Redacción (Viernes, 27-12-2013, Gaudium Press) El gran dilema del hombre es en esencia el mismo que tuvo Satanás: depender o no depender de Dios.
Lucifer, que antes era la Luz Resplandeciente de la Creación, se dijo un día que él era bello sin Dios, y se trasformó en la más horrenda de las criaturas. Tras iguales pasos, una nefasta mañana Adán y Eva escucharon las insinuaciones de esa misma serpiente que les decía que si incumplían la orden divina serían como dioses, y cometieron el pecado que afeó esencialmente su hermosura original y la de todos sus descendientes.
Por ello nuestros primeros padres se escondieron de Dios, ellos que todas las tardes conversaban con el Creador. Tal vez la muestra más manifiesta de su pecado -después de esa asqueante sensación de desorden interno comparada con su situación anterior- fue cuando vieron a un fruto de sus entrañas quitar la vida de otro. Todo crimen ya había nacido.
Niño Jesús Museo episcopal de Cuzco, Perú |
Pero el mal no prevalecería, pues Dios, que conocía de antemano la tragedia, había reservado la mejor de sus joyas para después, para la restauración inimaginada: el nacimiento de un Hombre-Dios, que restablecería la justicia original, y por medio del cuál la Creación alcanzaría una altura inconcebible, la altura de la Divinidad.
Entretanto, Dios respeta la libertad del hombre.
El Reino que Dios-Hombre vino a instaurar ya se realiza en los santos. Un jardín habitado por santos, ese es el Reino celestial. Pero está en el hombre seguir los pasos de los santos y acceder a reparar la alianza con Dios, la alianza que quebró Adán.
A veces parecería que en la mente de ciertos cristianos no está claro el gigantesco regalo del Dios-encarnado y de la Iglesia por Él fundada. «¿Cristo? Sí, es verdad, Él es Dios, su Palabra es divina, Él es el Camino, la Verdad y la Vida». Pero de ahí, muy poco más. Son cristianos que no entienden la necesidad de la gracia de Dios, del recibir continuamente los sacramentos, de recurrir perpetuamente a la oración, del referir constantemente todo a Dios. «Dios es Dios, pero Yo soy Yo, y Yo puedo…», parecen querer decir. Es el famoso ateísmo-práctico, bastante denunciado, pero tan poco realmente prevenido.
Sin embargo, y más hoy que otrora, sin Dios, de seres de luz, los humanos se convierten en receptáculos de maldades.
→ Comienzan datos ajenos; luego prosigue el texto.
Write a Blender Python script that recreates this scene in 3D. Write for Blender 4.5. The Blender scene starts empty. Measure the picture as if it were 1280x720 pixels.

Pero el orgullo humano es del tamaño de la Torre de Babel, y el hombre prefiere dar coces contra el aguijón, a doblar su cerviz e implorar el auxilio y el perdón de Dios.
Esto es lo que llamamos el Gran Dilema del Ser Humano: o doblar la rodilla ante Dios, o hundirse en el lodo con la cabeza erguida y finalmente quebrada, bajo el peso del pecado.
¡Qué orgullo tan repugnante, tan nefasto y resistente ese, el del pobre ser humano! Un orgullo sin sentido; y pensar que hasta el propio Dios en la Tierra continuamente nos dio el ejemplo cuando muchas veces oró…
Tal vez sea esa una razón a más para que Él viniera a la Tierra bajo el ropaje de un Niño y no de adulto. Es más fácil al orgullo humano aceptar la dulzura y la bondad que provienen de la infancia.
Que la dulzura del Divino Niño logre finalmente abrir la tapa de hierro de nuestro duro corazón; que la ternura de la Madre del Niño consiga que Dios resquebraje la pétrea coraza de nuestro orgullo; que Dios nos dé la gracia, de a todo momento, sentir la necesidad de Dios, de escuchar la voz de Dios que nos llama a conversar con Él, en la misma o mayor intimidad con la que conversaba con Adán, esas maravillosas tardes, de sol multicolor, en el arroyo, al lado del Árbol de la Vida y el de la Ciencia del Bien y del Mal.